Непосредственного впечатления пьеса не дает; пока уяснишь себе ее внутреннюю идейную стройность, которая то на минуту осветится, то снова гаснет, — читателю все время кажется, то будто он блуждает по лабиринту, то будто он никак не выпутается из цепких противоречий.
После Достоевского Горький, по-моему, самый резко выраженный русский символист. Его реалистичность совсем не та, что была у Гончарова, Писемского или Островского. Глядя на его картины, вспоминаешь слова автора „Подростка“, который говорил когда-то, что в иные минуты самая будничная обстановка кажется ему сном или иллюзией. [166] Он испытывал это, например, гнилым, желтым, осенним утром на петербургских улицах.
166
…вспоминаешь слова автора «Подростка», который говорил когда-то, что… самая будничная обстановка кажется ему сном или иллюзией. — См.: «Мне сто раз, среди этого тумана, задавалась странная, но навязчивая греза: „А что, как разлетится этот туман и уйдет кверху, не уйдет ли с ним вместе и весь этот гнилой, склизлый город, подымется с туманом и исчезнет как дым, и останется прежнее финское болото“ а посреди его, пожалуй, для красы, бронзовый всадник на жарко дышащем, загнанном коне?» (Достоевский Ф. М. Полн. собр. соч.: В 30-ти т. Л., 1975, т. 13, с. 113). Ср. также со стихотворением Анненского «Петербург».
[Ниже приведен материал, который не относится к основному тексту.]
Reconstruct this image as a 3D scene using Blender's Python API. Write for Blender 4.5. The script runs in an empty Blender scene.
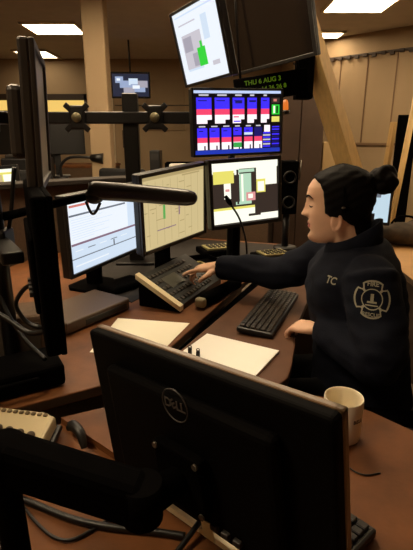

Один театральный критик, по-моему, очень хорошо сказал о персонажах Горького, что они похожи на чертей. [167] Я понимаю, конечно, под этой метафорой не пресловутую демоничность новых литературных героев: речь может идти только о загадочности и своеобычности тех масок, за которыми мелькает душа поэта, о той дразнящей неуловимости контуров, которую как-то странно рядить в типические шаблоны театра.
Шулер, побитый за нечистую игру и одурманенный водкой, страстно, хотя и с надрывом, говорит об истинах, которые волнуют лучшие умы человечества. Старик, которого в жизни только мяли, выносит из своих тисков незлобивость и свежесть. Двадцатилетняя девушка, которая не видела в жизни ничего, кроме грязи и ужаса, сберегает сердце каким-то лилейно чистым и детски свободным. А Пепел, этот профессиональный вор, дитя острога и в то же время такой нервный, как женщина, стыдливый и даже мечтательный? Это внутреннее несоответствие людей их положению, эта жизнь, мыслимая поэтом как грязный налет на свободной человеческой душе, придает реализму Горького особо фантастический, а с другой стороны, удивительно русский колорит. Недаром в наших старых сказках носителем силы и удали нежданно-негаданно является какой-нибудь хроменький Потанюшка, а алмаз царевны отыскивают на осмеянном дураке, где-то на черной печке, завернутым в грязные тряпицы. Но Горький уже не Достоевский, для которого алмаз был бог, а человек мог быть случайным и скудельным сосудом божества; у Горького, по крайней мере для вида, — все для человека и все в человеке, там и царевнин алмаз. И если для Достоевского девизом было — смирись и дай говорить богу, то для Горького он звучит гордым: борись, и ты одолеешь мертвую стихию, если умеешь желать.
167
Один театральный критик… сказал о персонажах Горького, что они похожи на чертей. — Источник ссылки установлен предположительно на основании аналогичной ссылки А. В. Амфитеатрова, который пишет: «А. С. Суворин открыл, что герои Горького-не люди, но черти» (Амфитеатров А. В. Собр. соч. СПб., т. 22, 1896, с. 147).